§ What the task asks: Search the listing for the string "from" and copy every line that contains it.
## start Material
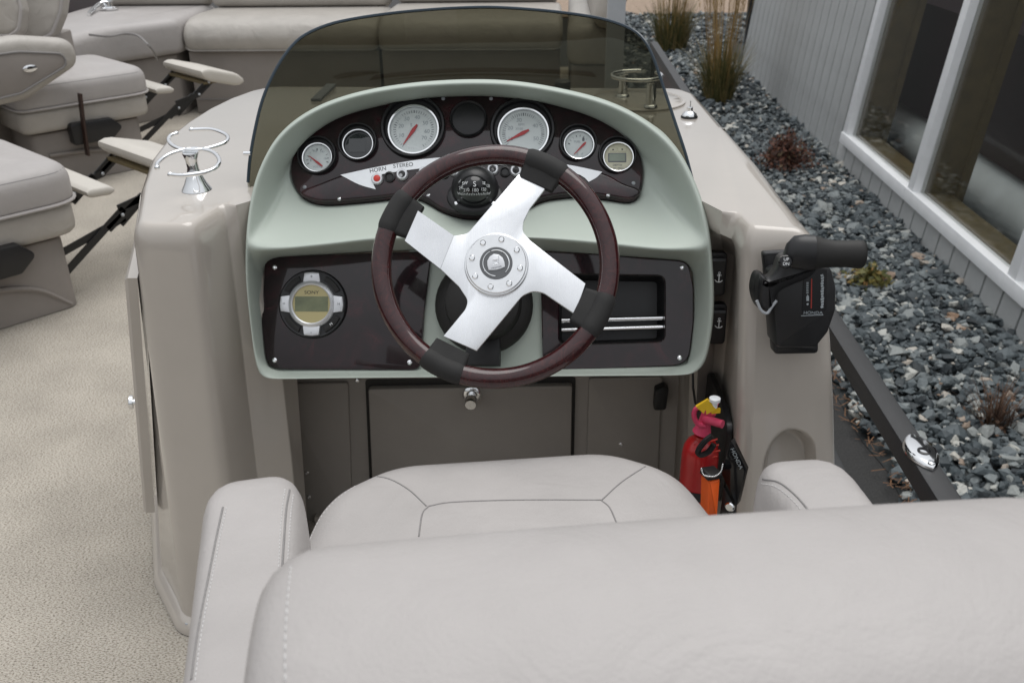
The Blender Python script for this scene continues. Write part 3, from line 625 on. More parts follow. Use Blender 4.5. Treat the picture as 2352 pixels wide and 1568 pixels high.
## end Material
## start Material
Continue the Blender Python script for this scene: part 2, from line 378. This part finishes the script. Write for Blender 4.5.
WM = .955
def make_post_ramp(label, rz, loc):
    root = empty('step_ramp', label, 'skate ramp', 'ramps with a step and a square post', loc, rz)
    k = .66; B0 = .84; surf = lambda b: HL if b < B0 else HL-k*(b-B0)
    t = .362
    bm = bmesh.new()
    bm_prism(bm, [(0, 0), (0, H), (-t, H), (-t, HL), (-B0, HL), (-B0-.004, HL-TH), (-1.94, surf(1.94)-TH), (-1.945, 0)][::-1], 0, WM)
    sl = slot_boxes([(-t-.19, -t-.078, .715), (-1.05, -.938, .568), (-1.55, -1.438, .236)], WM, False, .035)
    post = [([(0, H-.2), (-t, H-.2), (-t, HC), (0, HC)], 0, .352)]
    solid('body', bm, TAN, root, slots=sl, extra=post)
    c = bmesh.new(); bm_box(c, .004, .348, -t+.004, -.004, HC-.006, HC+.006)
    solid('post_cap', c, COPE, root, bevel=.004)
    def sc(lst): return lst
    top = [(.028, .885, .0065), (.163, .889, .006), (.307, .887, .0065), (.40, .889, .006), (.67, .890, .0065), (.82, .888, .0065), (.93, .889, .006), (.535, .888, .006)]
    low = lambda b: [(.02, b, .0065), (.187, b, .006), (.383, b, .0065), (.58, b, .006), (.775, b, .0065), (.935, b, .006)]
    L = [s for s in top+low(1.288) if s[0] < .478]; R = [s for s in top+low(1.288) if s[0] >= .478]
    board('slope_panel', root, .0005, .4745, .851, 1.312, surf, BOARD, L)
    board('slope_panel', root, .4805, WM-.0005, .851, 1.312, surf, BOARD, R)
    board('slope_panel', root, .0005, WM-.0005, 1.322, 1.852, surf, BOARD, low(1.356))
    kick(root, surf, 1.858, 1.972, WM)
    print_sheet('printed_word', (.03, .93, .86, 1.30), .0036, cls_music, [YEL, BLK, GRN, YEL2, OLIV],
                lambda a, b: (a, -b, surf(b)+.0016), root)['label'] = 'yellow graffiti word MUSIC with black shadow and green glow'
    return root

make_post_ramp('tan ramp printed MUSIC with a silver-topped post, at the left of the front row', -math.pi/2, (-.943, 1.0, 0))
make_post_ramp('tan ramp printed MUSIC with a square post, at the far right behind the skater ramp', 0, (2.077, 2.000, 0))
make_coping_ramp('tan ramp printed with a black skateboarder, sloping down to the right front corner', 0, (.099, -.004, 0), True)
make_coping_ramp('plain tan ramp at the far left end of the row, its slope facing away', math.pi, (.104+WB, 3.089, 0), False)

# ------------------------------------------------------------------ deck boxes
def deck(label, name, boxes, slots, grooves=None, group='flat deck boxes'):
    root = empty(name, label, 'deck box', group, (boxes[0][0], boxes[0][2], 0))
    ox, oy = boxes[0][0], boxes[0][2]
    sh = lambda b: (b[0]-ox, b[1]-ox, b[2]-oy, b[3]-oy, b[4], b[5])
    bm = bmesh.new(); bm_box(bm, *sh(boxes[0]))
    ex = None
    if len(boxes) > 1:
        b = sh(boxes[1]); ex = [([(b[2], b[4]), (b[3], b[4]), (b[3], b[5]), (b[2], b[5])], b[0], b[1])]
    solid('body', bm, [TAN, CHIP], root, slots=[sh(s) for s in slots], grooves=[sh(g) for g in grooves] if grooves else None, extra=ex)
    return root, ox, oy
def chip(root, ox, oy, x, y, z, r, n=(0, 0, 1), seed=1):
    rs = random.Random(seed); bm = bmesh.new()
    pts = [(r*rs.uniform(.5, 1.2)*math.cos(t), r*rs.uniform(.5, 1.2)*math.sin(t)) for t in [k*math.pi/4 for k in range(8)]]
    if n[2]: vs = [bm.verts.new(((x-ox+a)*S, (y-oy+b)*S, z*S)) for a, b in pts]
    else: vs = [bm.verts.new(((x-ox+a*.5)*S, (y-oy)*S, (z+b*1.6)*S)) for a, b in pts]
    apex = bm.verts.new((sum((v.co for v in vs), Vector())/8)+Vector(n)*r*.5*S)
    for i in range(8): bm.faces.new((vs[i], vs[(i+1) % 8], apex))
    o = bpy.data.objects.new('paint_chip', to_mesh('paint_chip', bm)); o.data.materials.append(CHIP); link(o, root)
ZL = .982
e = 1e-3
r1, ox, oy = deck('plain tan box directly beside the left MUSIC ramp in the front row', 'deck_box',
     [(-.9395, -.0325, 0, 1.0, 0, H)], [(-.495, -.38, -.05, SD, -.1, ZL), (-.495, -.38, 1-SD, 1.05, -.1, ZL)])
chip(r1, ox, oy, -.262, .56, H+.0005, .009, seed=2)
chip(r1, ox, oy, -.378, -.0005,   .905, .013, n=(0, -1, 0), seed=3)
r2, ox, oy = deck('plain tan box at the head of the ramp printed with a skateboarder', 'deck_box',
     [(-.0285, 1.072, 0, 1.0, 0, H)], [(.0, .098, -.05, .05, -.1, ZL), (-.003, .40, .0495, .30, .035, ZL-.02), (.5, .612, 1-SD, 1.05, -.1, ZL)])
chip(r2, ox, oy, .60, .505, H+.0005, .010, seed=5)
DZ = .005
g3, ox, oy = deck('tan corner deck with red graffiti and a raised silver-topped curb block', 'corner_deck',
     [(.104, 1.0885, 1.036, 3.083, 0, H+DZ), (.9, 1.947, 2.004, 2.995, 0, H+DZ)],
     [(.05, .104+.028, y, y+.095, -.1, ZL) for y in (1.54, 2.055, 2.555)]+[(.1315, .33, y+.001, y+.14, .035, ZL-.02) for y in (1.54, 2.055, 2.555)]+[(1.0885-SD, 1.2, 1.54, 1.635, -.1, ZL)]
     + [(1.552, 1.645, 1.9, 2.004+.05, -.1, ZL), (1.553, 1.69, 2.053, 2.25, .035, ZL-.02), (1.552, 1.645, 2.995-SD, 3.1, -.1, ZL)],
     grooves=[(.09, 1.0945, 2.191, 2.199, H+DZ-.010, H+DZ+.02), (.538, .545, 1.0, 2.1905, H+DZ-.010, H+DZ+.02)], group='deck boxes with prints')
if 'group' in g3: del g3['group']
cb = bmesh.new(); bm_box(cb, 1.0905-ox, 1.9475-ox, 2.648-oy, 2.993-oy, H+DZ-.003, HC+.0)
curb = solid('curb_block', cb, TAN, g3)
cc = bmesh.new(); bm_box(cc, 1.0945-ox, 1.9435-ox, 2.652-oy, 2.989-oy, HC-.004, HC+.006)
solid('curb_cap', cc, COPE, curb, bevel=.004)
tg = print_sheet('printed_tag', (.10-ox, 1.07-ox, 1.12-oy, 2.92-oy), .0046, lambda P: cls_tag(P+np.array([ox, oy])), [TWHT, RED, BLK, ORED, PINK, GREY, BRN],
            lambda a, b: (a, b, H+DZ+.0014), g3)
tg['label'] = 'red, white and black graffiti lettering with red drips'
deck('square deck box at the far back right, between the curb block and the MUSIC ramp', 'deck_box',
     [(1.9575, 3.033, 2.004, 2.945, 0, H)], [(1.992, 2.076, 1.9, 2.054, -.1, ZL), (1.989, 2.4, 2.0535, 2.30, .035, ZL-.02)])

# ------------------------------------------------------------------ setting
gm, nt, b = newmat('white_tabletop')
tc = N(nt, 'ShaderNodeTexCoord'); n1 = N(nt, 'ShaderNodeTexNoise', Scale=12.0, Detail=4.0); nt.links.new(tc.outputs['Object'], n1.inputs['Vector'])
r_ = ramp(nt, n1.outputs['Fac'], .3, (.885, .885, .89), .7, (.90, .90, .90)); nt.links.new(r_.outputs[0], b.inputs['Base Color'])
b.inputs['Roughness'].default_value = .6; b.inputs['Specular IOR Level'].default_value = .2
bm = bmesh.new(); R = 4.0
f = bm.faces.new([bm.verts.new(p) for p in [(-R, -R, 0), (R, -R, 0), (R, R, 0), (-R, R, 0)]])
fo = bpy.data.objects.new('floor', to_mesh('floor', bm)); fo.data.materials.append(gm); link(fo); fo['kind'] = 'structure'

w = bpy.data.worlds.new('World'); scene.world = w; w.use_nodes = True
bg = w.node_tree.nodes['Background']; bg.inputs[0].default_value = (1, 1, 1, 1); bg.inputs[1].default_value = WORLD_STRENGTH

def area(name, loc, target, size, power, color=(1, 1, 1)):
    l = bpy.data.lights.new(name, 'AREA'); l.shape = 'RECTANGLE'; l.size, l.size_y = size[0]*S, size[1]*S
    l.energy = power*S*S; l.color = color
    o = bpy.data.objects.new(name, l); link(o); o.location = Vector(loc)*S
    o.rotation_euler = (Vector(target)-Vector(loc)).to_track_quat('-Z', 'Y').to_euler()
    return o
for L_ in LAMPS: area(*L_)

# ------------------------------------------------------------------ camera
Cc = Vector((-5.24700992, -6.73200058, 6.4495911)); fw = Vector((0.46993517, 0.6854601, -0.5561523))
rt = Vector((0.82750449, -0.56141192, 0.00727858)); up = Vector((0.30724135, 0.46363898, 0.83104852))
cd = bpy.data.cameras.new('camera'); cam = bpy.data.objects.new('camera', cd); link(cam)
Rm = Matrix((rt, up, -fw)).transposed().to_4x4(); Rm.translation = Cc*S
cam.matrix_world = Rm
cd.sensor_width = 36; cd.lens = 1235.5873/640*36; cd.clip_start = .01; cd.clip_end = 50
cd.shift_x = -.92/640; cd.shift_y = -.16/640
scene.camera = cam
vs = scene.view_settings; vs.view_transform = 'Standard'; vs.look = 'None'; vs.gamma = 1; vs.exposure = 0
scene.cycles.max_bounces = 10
## end Material
§ Solution to this problem:
The Blender Python script for this scene continues. Write part 3, from line 625 on. More parts follow. Use Blender 4.5. Treat the picture as 2352 pixels wide and 1568 pixels high.
Continue the Blender Python script for this scene: part 2, from line 378. This part finishes the script. Write for Blender 4.5.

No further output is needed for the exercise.